It was close to your house, your mother’s house, it still is and we used to come there from the other side of town every time we had service. Then, my father would drop us with his ash BMW and pick us up after service. But I particularly remember one service he did not have to drop or pick us for us to go, all three of us; my sister, my brother and me(The Three Musketeers). We did not miss a day of the 21 days of Power Must Change Hand. We were early every morning, from the other side of town and we would hang around with you guys in your mother’s compound until the service would start. Do you remember that?
I remember looking forward to church, because you guys were going to come too; all four of you; your two sisters, you and your younger brother.
I used to have a crush on your younger brother and you had a crush on my elder sister. She was the quiet one, you know.
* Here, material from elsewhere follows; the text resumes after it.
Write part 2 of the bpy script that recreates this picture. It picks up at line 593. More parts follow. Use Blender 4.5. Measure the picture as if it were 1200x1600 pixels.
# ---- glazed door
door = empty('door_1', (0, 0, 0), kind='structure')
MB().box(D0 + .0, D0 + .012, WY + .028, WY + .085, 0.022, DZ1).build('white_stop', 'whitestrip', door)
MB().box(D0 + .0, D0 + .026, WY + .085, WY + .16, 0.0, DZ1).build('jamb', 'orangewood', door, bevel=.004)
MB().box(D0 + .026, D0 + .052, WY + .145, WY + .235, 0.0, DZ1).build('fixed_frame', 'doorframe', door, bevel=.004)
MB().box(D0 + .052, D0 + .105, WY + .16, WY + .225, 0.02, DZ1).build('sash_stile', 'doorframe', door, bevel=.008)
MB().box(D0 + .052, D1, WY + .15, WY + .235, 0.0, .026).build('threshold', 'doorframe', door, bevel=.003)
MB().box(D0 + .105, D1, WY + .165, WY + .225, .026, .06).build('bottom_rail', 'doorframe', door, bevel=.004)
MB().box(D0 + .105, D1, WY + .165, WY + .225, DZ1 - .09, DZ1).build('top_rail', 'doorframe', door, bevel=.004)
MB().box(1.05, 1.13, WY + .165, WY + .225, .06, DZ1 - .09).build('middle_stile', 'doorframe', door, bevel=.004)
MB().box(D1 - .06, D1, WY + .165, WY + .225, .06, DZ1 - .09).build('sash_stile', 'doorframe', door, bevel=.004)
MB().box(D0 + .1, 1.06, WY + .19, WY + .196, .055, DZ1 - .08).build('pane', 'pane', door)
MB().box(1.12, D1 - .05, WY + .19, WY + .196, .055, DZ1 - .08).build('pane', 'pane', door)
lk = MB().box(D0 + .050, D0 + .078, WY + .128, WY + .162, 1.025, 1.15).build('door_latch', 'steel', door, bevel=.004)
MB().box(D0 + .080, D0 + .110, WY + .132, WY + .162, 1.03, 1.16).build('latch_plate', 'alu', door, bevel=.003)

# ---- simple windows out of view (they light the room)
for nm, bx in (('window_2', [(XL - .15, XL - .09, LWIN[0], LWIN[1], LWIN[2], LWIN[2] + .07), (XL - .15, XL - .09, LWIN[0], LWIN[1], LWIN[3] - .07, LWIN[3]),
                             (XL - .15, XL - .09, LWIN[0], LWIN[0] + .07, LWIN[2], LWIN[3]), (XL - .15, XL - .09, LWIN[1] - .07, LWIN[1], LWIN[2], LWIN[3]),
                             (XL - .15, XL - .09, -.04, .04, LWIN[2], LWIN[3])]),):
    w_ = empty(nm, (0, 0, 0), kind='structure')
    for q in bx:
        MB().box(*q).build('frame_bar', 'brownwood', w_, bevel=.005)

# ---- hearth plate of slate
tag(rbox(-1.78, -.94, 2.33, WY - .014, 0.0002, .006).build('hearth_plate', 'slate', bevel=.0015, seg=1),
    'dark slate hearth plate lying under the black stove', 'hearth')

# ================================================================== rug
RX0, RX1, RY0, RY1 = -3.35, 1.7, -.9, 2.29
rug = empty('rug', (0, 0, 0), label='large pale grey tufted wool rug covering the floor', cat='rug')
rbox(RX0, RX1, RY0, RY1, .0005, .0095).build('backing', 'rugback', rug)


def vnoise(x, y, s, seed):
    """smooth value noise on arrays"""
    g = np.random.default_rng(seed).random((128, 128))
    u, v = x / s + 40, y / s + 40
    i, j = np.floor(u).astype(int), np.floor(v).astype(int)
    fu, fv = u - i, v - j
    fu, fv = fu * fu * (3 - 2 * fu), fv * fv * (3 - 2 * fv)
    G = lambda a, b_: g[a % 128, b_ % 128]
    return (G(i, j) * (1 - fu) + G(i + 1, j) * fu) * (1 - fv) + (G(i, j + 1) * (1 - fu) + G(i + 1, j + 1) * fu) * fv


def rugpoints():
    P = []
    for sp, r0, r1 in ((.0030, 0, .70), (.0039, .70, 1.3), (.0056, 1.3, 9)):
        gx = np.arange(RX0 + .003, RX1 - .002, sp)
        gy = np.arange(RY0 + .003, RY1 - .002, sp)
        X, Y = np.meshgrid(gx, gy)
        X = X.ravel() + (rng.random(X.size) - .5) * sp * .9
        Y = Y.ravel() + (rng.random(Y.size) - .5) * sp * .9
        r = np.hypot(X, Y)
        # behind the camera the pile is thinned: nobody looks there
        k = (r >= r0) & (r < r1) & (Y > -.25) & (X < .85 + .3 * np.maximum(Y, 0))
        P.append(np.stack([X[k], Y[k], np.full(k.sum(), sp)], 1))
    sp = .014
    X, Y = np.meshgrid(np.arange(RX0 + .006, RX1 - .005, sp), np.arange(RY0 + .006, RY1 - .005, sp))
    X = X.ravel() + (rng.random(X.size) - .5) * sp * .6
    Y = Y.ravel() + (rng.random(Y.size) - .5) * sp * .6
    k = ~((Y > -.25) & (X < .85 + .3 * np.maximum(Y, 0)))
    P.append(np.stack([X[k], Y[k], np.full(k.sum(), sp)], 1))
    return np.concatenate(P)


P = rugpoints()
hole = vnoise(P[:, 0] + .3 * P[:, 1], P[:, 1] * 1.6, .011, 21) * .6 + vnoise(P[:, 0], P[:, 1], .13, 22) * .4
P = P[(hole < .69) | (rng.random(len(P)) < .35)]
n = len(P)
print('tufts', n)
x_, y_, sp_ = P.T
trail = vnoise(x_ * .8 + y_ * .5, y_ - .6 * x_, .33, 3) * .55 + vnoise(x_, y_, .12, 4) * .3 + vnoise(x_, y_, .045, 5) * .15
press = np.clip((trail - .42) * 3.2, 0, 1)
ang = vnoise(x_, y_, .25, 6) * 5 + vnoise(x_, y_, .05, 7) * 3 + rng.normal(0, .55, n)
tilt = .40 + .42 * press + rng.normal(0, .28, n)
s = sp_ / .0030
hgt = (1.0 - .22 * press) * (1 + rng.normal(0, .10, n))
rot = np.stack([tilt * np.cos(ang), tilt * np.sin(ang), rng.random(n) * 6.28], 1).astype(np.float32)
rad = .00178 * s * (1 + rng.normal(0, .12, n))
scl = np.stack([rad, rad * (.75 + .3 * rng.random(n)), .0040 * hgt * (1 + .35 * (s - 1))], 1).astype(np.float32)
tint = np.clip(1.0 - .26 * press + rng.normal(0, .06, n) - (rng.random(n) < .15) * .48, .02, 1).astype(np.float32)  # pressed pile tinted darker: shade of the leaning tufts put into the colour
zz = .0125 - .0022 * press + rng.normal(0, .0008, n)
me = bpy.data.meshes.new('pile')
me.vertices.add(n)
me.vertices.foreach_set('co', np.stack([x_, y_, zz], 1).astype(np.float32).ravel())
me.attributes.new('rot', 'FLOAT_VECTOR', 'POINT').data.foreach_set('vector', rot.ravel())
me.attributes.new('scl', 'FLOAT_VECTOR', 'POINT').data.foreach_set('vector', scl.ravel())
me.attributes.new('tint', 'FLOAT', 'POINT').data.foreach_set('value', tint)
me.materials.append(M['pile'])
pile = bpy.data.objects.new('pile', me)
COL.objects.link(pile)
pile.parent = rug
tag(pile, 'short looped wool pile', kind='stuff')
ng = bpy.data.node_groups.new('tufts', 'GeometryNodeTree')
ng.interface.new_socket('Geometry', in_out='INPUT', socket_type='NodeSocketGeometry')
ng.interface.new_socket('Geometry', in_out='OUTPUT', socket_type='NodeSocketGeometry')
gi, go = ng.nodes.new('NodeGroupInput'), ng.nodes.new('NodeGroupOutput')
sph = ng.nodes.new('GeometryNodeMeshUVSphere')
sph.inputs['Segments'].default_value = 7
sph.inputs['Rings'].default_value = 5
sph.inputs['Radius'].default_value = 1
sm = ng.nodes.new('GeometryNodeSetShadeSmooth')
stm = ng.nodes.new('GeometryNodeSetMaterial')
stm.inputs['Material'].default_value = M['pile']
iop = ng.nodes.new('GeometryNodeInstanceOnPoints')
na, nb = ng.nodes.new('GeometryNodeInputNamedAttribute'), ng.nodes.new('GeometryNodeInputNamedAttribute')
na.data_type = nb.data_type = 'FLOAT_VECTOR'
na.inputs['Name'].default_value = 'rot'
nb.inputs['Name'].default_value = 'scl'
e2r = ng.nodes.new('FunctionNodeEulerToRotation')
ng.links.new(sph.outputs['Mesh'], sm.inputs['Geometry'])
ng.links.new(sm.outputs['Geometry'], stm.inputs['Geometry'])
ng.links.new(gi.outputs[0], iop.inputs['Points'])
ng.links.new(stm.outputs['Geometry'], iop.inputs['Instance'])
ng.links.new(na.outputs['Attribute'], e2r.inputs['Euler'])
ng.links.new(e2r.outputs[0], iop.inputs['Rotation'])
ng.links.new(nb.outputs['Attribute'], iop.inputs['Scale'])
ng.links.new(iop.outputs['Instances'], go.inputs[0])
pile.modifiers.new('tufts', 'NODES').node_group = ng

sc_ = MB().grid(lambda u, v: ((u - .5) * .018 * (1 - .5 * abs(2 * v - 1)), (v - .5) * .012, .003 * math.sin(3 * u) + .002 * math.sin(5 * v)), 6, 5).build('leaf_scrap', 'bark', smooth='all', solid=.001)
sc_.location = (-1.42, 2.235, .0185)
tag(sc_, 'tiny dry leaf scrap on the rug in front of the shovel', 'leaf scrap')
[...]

The one that stared and smiled but never said much, the one that wore the long skirt and long sleeves with scarves that could never totally cover her curly hair. I don’t know if you ever noticed that but we all had curly hair. I remember standing beside her and giggling myself silly because you were both at opposite ends of the church hall yet stole peeks at each other and smiled. I was the observer and I had watched with stupid, childish relish as both of you ogled at each other all day but yet too shy to say hi. I was not shy at all, I was already friends with your sister. We exchanged jotting notes and she had a nice writing.
You were fine and all the girls said it but my sister would sit among them and say nothing about you until one day, I saw the two of you, away from the rest of us talking and laughing like you were best friends. The day you invited her over, she was so shy that when your sister asked her if she would mind a cup of tea, she stuttered, “ No. I ate before coming.”
She was so happy and I remember feeling jealous. The other girls were unbelievably envious.
And you sent her a card on Valentine’s Day, the one with red blinking lights that sang and you wrote on the top left corner, “Jesus Loves You.” I laughed at you that day, how cowardly that was but you will never know I ever thought of you that way. But you learnt to get bolder and daring. She was in the church choir so you sent her a message on her tiny Motorola, “I call you my diva, my priceless treasure, a jewel of immeasurable worth….” Do you remember that?
Because of you, she bought a text message pamphlet, the one with Genevive and Ini Edo in front and we would compose messages to you like, “if hugs were water, I would send you the ocean and sail away with you forever…” she swore she would marry you, she even carved it on the wall, October 5th, 2005.
I went away to school but you kept in touch, many, many, many years after, you both still spoke.
Those days were so innocent, so blissful. I was a child and I was not in a hurry to grow up. You used to tease her that her best song was, “Al donna, we worship you….” I admired the both of you, you were both so fine, I was already envious of your children in the future. You were just a year older than she was but you finished early and left for school. She missed you, I don’t know if she ever told you that.
But we grew up, you, her, me, your brother , my brother and your sisters. Yours both was the only story that was worth telling. We made so little fuss about my crush on your brother so I gave up on him. We all left; your sisters and brother too, my sister and brother too. Now, there is nobody left anymore.
So, today, I went to that church again and there was not a face I could remember anymore. Those little babies that used to run around with running nose are the ones now singing in the choir, their mothers are looking unrecognizably old and their fathers have beer bellies now. In those days, the roof was not completed but now, the ceiling is white and instead of wooden benches, there are plastic seats and the children seat at the back.
I know what is now but I will always remember what used to be; how we were children and nothing else, when we did not over think issues because we were afraid. I remember because things are not what they used to be and I don’t know if they will ever be again.
I remember, and I won’t ever forget.